- **WORK TO DO**
Make an exact copy of all the data.

_ _ _ _ _ _ _

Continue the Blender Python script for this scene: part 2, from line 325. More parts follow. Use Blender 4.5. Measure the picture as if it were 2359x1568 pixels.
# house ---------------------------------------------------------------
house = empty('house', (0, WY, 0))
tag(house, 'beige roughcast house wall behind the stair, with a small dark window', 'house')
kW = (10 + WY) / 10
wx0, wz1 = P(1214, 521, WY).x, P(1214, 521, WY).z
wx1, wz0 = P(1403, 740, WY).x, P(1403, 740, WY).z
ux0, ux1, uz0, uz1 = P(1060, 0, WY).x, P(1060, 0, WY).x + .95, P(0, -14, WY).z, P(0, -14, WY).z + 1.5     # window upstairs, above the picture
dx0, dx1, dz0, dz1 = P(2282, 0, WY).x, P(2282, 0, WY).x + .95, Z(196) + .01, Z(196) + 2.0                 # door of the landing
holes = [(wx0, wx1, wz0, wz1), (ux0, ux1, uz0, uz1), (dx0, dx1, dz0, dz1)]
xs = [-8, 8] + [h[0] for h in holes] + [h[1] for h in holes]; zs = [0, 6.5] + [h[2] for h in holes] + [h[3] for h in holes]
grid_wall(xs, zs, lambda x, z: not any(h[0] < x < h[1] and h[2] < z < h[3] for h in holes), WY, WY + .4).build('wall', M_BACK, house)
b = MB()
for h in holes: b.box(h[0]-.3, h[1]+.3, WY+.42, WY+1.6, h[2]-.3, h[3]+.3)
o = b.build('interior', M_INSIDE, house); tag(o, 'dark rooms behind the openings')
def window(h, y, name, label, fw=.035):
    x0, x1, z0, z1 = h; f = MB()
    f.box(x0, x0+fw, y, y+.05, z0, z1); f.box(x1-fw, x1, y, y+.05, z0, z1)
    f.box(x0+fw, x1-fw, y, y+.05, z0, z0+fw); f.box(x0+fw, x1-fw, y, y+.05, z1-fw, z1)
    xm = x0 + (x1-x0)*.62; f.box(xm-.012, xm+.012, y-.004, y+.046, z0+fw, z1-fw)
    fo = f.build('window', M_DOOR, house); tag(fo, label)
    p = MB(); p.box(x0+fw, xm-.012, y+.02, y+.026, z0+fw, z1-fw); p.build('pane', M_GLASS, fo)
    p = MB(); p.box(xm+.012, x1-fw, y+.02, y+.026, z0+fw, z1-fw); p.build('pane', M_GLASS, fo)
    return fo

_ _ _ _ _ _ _

- **ANSWER TO THIS EXERCISE**
Continue the Blender Python script for this scene: part 2, from line 325. More parts follow. Use Blender 4.5. Measure the picture as if it were 2359x1568 pixels.
# house ---------------------------------------------------------------
house = empty('house', (0, WY, 0))
tag(house, 'beige roughcast house wall behind the stair, with a small dark window', 'house')
kW = (10 + WY) / 10
wx0, wz1 = P(1214, 521, WY).x, P(1214, 521, WY).z
wx1, wz0 = P(1403, 740, WY).x, P(1403, 740, WY).z
ux0, ux1, uz0, uz1 = P(1060, 0, WY).x, P(1060, 0, WY).x + .95, P(0, -14, WY).z, P(0, -14, WY).z + 1.5     # window upstairs, above the picture
dx0, dx1, dz0, dz1 = P(2282, 0, WY).x, P(2282, 0, WY).x + .95, Z(196) + .01, Z(196) + 2.0                 # door of the landing
holes = [(wx0, wx1, wz0, wz1), (ux0, ux1, uz0, uz1), (dx0, dx1, dz0, dz1)]
xs = [-8, 8] + [h[0] for h in holes] + [h[1] for h in holes]; zs = [0, 6.5] + [h[2] for h in holes] + [h[3] for h in holes]
grid_wall(xs, zs, lambda x, z: not any(h[0] < x < h[1] and h[2] < z < h[3] for h in holes), WY, WY + .4).build('wall', M_BACK, house)
b = MB()
for h in holes: b.box(h[0]-.3, h[1]+.3, WY+.42, WY+1.6, h[2]-.3, h[3]+.3)
o = b.build('interior', M_INSIDE, house); tag(o, 'dark rooms behind the openings')
def window(h, y, name, label, fw=.035):
    x0, x1, z0, z1 = h; f = MB()
    f.box(x0, x0+fw, y, y+.05, z0, z1); f.box(x1-fw, x1, y, y+.05, z0, z1)
    f.box(x0+fw, x1-fw, y, y+.05, z0, z0+fw); f.box(x0+fw, x1-fw, y, y+.05, z1-fw, z1)
    xm = x0 + (x1-x0)*.62; f.box(xm-.012, xm+.012, y-.004, y+.046, z0+fw, z1-fw)
    fo = f.build('window', M_DOOR, house); tag(fo, label)
    p = MB(); p.box(x0+fw, xm-.012, y+.02, y+.026, z0+fw, z1-fw); p.build('pane', M_GLASS, fo)
    p = MB(); p.box(xm+.012, x1-fw, y+.02, y+.026, z0+fw, z1-fw); p.build('pane', M_GLASS, fo)
    return fo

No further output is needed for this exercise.